Library
This is our digital publications archive – in the future, you will be able to read Future Human publications here.
Meanwhile, you can read through previous editions of Bad Idea, a general interest magazine of narrative journalism that we – Good Publishing – ran for several years.
BAD IDEA SEVEN: ENTER THE CREATIVE INDUSTRIES
Despite signs that the UK economy was heading towards a crippling recession, it was important to remember that we were living through a period of tantalising and unprecedented opportunity. The availability of cheap, digital technology and fast Internet access has empowered the innovative and enterprising like never before, and nowhere was this more evident than in Britain’s creative industries, where the level of upheaval in the face of digitisation over the past few years has been, and continues to be, seismic.

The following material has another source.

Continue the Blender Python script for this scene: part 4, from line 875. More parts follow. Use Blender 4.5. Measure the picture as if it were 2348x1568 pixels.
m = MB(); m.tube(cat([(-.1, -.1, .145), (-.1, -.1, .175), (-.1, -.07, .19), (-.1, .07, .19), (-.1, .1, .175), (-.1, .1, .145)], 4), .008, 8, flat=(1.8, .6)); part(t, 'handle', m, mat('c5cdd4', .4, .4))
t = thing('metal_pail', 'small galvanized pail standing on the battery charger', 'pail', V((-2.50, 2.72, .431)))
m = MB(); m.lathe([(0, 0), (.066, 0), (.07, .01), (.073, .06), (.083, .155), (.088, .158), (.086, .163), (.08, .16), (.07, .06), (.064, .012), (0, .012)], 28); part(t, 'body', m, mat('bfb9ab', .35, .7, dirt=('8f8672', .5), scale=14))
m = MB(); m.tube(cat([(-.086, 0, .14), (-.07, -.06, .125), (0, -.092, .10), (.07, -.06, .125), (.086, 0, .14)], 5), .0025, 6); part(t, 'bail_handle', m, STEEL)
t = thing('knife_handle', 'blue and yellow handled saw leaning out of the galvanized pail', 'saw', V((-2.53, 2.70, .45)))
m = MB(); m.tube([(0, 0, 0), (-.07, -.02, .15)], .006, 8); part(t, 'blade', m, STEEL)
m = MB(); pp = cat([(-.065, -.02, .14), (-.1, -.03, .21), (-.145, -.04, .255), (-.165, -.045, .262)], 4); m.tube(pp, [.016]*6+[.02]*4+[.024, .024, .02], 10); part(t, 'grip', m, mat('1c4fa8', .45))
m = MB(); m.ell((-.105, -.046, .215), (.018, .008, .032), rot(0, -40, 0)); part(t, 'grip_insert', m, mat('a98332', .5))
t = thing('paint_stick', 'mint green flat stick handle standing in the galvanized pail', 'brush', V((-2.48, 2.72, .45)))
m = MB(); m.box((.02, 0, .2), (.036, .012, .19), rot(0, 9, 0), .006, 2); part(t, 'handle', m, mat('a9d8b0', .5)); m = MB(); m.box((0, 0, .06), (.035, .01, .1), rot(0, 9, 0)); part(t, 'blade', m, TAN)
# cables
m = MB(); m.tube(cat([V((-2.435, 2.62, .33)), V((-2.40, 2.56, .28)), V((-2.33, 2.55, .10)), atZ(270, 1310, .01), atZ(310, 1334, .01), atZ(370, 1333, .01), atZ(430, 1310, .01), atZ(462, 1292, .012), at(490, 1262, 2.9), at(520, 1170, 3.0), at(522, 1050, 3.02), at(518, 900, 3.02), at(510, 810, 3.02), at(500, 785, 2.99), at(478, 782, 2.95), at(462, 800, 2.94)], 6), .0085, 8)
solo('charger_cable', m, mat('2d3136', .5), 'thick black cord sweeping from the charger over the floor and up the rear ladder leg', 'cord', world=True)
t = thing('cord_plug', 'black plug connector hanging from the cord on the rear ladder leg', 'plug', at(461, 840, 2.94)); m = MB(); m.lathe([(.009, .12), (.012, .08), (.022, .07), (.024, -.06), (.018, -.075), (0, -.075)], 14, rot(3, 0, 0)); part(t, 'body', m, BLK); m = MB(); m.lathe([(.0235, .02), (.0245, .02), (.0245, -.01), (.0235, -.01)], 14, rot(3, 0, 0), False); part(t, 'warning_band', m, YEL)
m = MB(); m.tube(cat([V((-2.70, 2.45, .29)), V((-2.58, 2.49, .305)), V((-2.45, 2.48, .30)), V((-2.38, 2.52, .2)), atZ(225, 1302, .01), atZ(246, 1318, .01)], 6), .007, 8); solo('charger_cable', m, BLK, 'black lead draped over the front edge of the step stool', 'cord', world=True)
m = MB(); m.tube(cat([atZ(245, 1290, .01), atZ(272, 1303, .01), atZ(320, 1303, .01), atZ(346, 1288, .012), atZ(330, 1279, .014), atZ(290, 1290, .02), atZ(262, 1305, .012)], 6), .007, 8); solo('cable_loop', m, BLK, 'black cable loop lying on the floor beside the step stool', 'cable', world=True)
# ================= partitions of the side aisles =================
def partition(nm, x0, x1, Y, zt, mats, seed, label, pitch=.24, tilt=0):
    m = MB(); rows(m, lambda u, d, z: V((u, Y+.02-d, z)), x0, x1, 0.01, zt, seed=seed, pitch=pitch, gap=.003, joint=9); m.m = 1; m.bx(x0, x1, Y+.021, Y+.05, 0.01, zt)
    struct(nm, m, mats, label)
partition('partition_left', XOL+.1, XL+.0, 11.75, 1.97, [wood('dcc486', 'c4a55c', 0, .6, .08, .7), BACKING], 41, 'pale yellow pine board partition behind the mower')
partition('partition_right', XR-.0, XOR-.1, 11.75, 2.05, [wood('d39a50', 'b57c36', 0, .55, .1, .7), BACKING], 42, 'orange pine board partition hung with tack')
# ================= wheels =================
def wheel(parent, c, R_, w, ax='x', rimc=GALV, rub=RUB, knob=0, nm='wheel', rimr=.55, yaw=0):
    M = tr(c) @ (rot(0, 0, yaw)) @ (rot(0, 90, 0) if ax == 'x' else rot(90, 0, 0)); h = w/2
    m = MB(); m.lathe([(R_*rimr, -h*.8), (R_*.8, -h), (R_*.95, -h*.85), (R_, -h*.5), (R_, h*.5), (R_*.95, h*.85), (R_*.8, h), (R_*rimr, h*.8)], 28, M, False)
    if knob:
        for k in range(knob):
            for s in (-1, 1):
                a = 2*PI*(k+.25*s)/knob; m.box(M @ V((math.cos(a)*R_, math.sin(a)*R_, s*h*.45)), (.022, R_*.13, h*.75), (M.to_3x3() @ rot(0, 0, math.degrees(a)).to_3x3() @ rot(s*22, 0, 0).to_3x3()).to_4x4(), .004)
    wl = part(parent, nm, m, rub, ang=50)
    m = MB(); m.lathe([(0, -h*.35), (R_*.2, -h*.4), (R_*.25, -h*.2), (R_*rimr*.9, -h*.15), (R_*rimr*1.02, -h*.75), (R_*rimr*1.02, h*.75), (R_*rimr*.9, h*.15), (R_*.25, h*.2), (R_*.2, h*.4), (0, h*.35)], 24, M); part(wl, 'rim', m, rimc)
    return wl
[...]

In issue seven, we investigated how these changes were being manifested in an industry sector that employs close to two million people and accounts for a whopping 7.3% of the UK’s GDP. We looked at how the London-based web publication WGSN dominates the global fashion industry, interviewed seven of the most groundbreaking young creative minds from around Britain, and learned how aspiring film directors are rendering gatekeeper film distributors obsolete through their use of crowdsourcing, online alternative reality gaming and Google maps.
Alistair Harper profiled Alex Evans, the genius behind one of the biggest UK indie computer game launches of recent years; and perhaps most controversial of all, we reported the inside story of how brands are abandoning the traditional ad-funded culture model to become direct patrons of culture, or even create it themselves. Is this the future of advertising, and if so, does popular culture now exist in an ethical universe where absolutely anything goes and everything is up for sale?
BAD IDEA SIX: IT’S THE ECONOMY STUPID!
Bad Idea six, our credit crunch special, featured more great new writing and photojournalism:
– Oliver Harris went to Christie’s west London auction house to find out about the science of emerging art markets
– France’s Eurovision entrant Sebastien Tellier told us why he fantasises about eating women’s sports shorts
– Chris Baraniuk reported on the new breed of student entrepreneurs, and the venture capitalists chasing after their ideas
– In Bucharest, Alyssa McDonald reported on Romania’s property boom and the foreigners cashing in
– 50 Cent’s business guru Robert Greene filled us in on the new trend for cowboy capitalism and the laws of hustling
– Jean Hannah Edelstein went inside the British property search engine Nestoria, searching for the human face of the UK’s Information Revolution
– Alastair Harper looked at the rather brutal economics of hipsters in New York, and found out how to survive on beer, peanuts, and cocaine.
Plus Sam Jordison charted the decline of the British public toilet; novelist Joe Stretch enjoyed sex and debt; Edward Hogan attacked industrial gardening; Sebastian Meyer and Jack Roberts charted British Pig Farming’s doomsday moment; Alastair Harper slummed it with New York hipsters; and in a special report, Bad Idea dissected the world credit crunch.